[Recorded data]
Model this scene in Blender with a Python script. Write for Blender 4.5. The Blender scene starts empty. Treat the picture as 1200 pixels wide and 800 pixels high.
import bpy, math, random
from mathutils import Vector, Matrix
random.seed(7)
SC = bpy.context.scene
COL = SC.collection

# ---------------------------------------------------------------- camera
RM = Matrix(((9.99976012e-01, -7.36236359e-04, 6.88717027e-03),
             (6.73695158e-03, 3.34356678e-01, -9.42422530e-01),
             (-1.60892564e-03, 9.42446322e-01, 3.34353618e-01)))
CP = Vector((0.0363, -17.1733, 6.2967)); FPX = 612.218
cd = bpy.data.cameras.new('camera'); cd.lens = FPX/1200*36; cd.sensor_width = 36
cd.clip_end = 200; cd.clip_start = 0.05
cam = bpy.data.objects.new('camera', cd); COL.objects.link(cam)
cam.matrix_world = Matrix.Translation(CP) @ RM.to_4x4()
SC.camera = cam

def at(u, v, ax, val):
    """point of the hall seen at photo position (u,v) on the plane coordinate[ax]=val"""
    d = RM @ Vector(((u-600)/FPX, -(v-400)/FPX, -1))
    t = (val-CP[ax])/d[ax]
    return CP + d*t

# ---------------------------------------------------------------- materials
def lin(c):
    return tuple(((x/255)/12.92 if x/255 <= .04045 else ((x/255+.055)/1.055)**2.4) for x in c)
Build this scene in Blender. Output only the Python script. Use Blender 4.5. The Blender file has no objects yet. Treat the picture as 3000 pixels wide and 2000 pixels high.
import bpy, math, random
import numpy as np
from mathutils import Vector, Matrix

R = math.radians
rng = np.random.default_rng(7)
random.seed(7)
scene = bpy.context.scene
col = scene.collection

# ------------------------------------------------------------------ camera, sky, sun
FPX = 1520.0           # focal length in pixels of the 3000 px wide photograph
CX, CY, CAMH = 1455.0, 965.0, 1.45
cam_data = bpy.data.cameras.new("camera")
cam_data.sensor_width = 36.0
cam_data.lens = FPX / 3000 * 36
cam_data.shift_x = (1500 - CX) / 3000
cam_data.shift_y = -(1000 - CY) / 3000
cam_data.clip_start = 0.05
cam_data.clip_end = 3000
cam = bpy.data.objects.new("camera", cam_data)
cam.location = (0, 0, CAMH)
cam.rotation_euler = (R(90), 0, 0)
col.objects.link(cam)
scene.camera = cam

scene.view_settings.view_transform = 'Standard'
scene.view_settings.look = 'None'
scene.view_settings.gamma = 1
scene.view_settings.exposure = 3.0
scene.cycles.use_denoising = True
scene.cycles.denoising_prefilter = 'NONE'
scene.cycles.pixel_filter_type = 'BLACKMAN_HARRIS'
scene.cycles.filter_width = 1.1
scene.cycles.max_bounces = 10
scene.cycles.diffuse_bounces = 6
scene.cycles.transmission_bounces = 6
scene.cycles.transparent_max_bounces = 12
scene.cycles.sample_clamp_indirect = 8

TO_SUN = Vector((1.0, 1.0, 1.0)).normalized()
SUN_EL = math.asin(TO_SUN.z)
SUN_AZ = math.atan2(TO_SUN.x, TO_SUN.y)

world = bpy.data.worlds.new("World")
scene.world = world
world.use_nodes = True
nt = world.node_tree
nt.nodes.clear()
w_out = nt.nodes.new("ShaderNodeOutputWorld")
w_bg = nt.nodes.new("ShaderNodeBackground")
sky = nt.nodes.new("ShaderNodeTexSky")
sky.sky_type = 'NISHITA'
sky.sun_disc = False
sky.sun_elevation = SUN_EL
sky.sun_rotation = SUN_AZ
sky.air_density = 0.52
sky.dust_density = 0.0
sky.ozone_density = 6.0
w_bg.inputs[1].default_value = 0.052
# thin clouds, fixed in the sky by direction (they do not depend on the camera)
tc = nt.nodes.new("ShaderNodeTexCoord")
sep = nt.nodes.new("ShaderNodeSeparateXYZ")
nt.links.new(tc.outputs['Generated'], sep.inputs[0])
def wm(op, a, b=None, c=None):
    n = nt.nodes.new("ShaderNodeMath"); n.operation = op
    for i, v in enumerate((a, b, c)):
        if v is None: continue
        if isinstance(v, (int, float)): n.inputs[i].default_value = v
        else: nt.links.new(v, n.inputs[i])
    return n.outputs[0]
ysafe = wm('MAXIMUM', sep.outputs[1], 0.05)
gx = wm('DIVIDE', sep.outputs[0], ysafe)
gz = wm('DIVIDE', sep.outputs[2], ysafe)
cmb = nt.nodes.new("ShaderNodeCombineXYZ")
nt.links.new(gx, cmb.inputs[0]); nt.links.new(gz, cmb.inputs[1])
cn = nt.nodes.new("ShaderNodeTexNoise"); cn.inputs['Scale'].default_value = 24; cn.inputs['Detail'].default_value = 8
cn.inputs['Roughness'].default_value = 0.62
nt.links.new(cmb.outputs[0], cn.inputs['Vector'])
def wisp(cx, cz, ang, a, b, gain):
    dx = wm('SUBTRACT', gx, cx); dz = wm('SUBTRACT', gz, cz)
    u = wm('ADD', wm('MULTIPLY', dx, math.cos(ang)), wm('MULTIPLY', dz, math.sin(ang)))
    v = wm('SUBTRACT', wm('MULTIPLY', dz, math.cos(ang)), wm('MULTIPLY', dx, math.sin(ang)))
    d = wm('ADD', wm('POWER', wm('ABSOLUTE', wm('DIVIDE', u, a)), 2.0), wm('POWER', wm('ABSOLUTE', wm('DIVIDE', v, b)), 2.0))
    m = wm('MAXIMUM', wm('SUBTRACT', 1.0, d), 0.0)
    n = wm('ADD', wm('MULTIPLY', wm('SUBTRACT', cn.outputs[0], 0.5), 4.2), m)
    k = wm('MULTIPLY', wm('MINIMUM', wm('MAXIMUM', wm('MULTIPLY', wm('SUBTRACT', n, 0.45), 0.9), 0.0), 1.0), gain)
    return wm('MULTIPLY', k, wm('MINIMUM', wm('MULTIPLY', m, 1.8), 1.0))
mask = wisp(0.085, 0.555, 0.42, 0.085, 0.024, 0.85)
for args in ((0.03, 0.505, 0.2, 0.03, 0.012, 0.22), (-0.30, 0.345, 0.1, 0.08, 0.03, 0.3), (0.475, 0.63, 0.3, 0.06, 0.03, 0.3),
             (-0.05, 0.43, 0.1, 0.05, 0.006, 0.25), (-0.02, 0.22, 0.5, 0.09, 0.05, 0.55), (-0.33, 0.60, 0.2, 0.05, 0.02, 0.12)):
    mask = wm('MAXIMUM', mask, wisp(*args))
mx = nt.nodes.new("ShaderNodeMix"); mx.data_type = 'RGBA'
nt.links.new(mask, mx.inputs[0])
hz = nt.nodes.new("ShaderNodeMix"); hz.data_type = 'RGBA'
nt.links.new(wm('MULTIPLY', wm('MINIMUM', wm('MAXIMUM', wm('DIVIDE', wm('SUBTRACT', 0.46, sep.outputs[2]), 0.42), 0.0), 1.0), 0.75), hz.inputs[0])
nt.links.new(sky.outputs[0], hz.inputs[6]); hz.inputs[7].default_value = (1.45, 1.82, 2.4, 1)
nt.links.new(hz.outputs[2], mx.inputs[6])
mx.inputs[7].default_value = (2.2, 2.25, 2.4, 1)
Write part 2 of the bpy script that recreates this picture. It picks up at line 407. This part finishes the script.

**WHAT THE TASK ASKS:** Only the lines from the beginning of the material to the line containing "COL = SC.collection" should be echoed, verbatim and in full.

**SOLUTION FOR THIS EXERCISE:**
Model this scene in Blender with a Python script. Write for Blender 4.5. The Blender scene starts empty. Treat the picture as 1200 pixels wide and 800 pixels high.
import bpy, math, random
from mathutils import Vector, Matrix
random.seed(7)
SC = bpy.context.scene
COL = SC.collection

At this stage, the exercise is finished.